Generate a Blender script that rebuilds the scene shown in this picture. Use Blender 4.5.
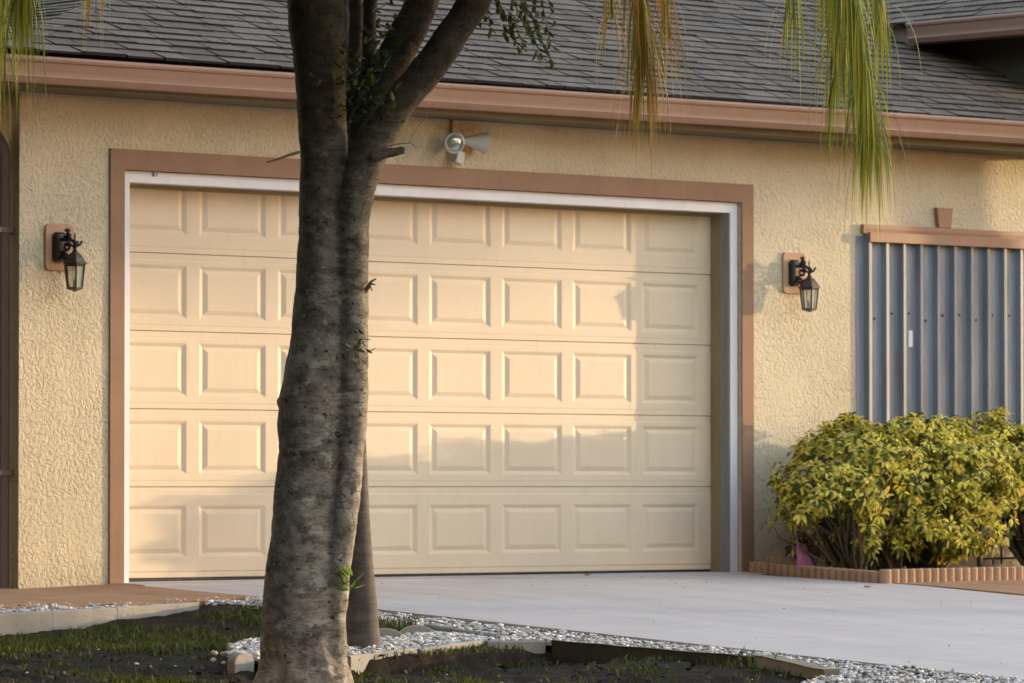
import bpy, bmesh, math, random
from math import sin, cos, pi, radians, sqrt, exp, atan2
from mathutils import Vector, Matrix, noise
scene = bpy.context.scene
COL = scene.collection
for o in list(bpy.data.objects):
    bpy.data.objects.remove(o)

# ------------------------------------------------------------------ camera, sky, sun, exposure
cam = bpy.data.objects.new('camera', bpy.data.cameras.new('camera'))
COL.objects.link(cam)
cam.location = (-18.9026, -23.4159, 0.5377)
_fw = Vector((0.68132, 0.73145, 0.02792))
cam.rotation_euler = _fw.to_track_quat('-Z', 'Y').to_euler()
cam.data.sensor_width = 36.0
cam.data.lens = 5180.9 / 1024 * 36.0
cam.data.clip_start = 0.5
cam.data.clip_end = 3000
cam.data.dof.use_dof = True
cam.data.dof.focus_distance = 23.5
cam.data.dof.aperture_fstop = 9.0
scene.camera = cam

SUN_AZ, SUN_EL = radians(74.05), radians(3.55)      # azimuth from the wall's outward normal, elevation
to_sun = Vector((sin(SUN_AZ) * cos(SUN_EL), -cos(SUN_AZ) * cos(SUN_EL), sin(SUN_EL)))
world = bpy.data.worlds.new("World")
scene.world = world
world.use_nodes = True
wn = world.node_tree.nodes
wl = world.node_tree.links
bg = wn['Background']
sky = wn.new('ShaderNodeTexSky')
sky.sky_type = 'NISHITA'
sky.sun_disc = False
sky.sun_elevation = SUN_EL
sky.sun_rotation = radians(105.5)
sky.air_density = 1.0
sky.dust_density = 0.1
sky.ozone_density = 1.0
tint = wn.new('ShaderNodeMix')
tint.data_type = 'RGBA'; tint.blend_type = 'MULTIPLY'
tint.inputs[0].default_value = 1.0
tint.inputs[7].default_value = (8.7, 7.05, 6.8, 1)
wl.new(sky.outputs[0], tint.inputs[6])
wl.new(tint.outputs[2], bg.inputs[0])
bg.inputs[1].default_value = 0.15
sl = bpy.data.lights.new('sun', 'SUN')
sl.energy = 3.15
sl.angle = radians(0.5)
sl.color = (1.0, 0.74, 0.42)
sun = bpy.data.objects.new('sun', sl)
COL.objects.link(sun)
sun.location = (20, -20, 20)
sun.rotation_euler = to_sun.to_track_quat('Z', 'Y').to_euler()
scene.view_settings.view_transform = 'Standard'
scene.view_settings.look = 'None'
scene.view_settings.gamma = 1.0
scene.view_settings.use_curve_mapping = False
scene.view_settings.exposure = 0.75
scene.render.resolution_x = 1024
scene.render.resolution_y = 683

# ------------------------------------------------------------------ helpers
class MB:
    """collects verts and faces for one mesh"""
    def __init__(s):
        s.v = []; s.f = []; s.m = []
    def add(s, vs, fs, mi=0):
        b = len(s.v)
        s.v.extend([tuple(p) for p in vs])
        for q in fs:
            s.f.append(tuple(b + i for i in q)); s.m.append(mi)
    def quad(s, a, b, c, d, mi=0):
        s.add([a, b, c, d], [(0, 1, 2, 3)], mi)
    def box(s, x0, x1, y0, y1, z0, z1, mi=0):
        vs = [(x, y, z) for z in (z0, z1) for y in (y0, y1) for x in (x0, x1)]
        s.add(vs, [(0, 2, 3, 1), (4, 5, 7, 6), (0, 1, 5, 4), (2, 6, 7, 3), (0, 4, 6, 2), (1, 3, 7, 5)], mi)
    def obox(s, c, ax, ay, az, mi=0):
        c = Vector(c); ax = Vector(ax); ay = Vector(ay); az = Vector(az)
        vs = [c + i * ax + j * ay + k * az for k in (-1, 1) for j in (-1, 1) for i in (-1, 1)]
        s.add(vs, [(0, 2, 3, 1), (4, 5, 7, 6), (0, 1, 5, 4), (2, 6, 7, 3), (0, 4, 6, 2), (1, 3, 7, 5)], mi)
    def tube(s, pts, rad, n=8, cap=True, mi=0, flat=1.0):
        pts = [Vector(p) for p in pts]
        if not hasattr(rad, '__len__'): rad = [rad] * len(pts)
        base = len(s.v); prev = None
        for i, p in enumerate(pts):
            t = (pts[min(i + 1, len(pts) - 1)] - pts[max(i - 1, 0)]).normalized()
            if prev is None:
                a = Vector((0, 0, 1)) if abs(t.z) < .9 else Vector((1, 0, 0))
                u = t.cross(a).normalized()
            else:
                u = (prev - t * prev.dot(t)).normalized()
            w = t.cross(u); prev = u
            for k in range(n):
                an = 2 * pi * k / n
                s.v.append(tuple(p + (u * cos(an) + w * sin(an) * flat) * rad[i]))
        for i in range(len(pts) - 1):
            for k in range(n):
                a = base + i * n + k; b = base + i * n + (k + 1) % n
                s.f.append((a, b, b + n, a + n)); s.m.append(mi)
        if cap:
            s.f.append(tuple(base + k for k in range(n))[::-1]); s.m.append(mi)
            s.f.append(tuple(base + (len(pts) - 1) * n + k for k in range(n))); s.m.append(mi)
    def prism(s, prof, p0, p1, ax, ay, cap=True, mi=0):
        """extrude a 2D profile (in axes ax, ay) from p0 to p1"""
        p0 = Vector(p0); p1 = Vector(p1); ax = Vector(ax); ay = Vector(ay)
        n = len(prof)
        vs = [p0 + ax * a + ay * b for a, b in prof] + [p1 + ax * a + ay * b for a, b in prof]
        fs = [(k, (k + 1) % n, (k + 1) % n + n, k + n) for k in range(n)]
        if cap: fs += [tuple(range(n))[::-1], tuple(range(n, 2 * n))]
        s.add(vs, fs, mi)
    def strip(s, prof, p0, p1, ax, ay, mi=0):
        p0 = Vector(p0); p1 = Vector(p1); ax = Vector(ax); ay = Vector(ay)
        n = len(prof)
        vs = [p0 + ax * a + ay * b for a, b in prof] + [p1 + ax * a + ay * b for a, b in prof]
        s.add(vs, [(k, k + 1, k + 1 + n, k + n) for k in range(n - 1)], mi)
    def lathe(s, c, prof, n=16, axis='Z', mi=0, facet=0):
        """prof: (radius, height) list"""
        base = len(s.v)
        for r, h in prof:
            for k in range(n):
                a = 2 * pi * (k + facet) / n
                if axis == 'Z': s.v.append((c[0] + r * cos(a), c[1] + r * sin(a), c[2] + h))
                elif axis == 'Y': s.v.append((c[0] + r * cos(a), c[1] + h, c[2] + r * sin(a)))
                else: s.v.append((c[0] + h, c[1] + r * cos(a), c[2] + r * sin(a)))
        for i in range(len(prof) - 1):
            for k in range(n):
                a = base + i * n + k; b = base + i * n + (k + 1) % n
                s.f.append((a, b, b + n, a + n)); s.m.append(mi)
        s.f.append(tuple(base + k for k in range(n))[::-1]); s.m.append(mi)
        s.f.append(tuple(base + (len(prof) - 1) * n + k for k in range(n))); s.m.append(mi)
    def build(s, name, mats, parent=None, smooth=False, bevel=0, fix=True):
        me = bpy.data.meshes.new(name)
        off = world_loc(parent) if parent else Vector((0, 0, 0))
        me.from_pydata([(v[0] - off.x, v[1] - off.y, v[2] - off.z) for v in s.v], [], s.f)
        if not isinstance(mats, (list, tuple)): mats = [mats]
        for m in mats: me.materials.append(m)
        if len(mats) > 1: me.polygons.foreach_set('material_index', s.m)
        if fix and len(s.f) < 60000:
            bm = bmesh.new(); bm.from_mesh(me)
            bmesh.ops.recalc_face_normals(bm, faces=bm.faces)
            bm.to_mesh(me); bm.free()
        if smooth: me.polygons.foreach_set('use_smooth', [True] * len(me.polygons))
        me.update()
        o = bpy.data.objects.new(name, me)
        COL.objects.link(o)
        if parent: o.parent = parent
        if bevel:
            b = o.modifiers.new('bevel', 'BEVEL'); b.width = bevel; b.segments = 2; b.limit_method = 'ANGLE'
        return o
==
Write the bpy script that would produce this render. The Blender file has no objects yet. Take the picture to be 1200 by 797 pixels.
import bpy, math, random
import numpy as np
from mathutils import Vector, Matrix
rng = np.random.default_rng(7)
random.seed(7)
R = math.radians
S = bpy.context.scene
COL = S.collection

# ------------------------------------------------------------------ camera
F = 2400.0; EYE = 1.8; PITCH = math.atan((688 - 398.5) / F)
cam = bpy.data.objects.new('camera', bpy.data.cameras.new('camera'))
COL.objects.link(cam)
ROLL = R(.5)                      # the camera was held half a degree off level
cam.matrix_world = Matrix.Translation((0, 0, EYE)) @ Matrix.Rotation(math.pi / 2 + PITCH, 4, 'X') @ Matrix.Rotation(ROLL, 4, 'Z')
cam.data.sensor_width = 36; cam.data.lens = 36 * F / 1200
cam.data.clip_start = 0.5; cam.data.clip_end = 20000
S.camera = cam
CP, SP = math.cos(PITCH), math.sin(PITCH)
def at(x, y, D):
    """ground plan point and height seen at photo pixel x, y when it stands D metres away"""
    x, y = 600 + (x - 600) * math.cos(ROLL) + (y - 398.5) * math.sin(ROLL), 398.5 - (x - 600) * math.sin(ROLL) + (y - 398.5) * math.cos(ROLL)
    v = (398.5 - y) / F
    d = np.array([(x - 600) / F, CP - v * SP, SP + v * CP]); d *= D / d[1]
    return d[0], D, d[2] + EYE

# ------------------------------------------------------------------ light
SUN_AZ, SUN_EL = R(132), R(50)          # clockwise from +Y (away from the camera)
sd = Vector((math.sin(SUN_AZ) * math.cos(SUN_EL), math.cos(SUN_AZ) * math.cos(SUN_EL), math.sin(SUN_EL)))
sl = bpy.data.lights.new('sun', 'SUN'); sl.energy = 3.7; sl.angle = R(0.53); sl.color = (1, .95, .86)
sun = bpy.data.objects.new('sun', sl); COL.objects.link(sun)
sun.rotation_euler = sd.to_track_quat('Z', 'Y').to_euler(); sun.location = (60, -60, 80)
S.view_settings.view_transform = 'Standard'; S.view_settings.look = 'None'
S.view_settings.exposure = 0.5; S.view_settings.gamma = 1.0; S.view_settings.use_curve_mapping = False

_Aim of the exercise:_
Above are some records. Output exactly the lines from the one that contains "Generate a Blender" to the one that contains "bpy.data.objects.remove(o)", keeping both, and omit the pictures.

_Response to the exercise:_
Generate a Blender script that rebuilds the scene shown in this picture. Use Blender 4.5.
import bpy, bmesh, math, random
from math import sin, cos, pi, radians, sqrt, exp, atan2
from mathutils import Vector, Matrix, noise
scene = bpy.context.scene
COL = scene.collection
for o in list(bpy.data.objects):
    bpy.data.objects.remove(o)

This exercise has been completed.